Identify the lines that include the word "scene", then copy all of them.

> **Collected data**:
## BEGIN
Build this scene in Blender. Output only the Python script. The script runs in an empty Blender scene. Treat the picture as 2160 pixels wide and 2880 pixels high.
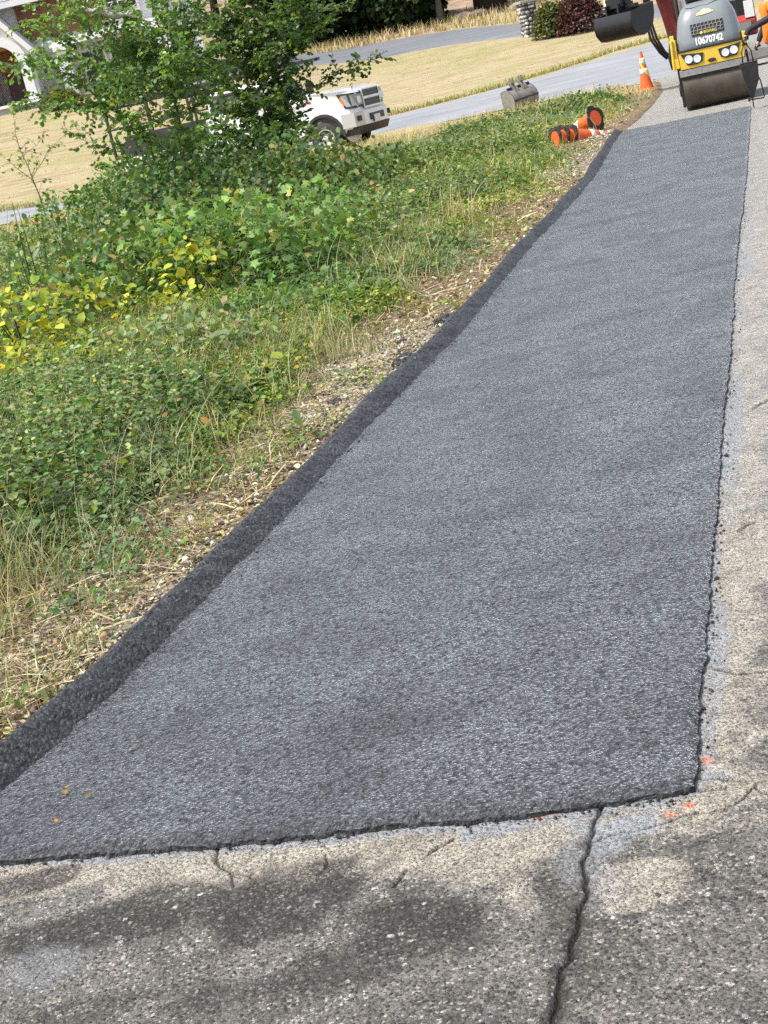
import bpy, bmesh, math, random
import numpy as np
from mathutils import Vector, Matrix, Euler

random.seed(11)
rng = np.random.default_rng(7)
R = math.radians
sc = bpy.context.scene
COL = sc.collection

# ------------------------------------------------------------------ camera maths
FOC, ROLL, PITCH, CAMH = 4332.0, R(13), R(15.3), 1.65
CAM = np.array([0, 0, CAMH])

def ray(px, py):
    x = px - 1080; y = py - 1440
    u = x*math.cos(ROLL) - y*math.sin(ROLL); v = -x*math.sin(ROLL) - y*math.cos(ROLL)
    return np.array([u, FOC*math.cos(PITCH)+v*math.sin(PITCH), -FOC*math.sin(PITCH)+v*math.cos(PITCH)])/FOC

def G(px, py, z=0.0):
    d = ray(px, py); return CAM + d*((z-CAMH)/d[2])

def atY(px, py, Y):
    d = ray(px, py); return CAM + d*(Y/d[1])

def slope(X):
    a = np.clip((np.asarray(X, float)+12)/17, 0, 1); a = a*a*(3-2*a)
    return .17 + (.105-.17)*a

def terr(X, Y):
    X = np.asarray(X, float); Y = np.asarray(Y, float)
    d = Y-46
    sp = np.where(d < -2.5, 0, np.where(d < 2.5, (d+2.5)**2/10, d))
    sp = np.where(sp > 60, 60+40*(1-np.exp(-(sp-60)/40)), sp)
    return slope(X)*sp

def hit(px, py):
    d = ray(px, py); t = 2.0
    while t < 200:
        q = CAM+d*t
        if q[2] < terr(q[0], q[1]): return q
        t += .03
    return q

# ------------------------------------------------------------------ kerb / path lines
D = 1.302
_in = [(0,1740),(150,1610),(250,1515),(340,1430),(490,1270),(600,1160),(740,1000),(880,850),(1000,730),(1080,630),(1160,530),(1230,455),(1290,385),(1330,310),(1348,285)]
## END
> **Problem solution**:
Build this scene in Blender. Output only the Python script. The script runs in an empty Blender scene. Treat the picture as 2160 pixels wide and 2880 pixels high.
sc = bpy.context.scene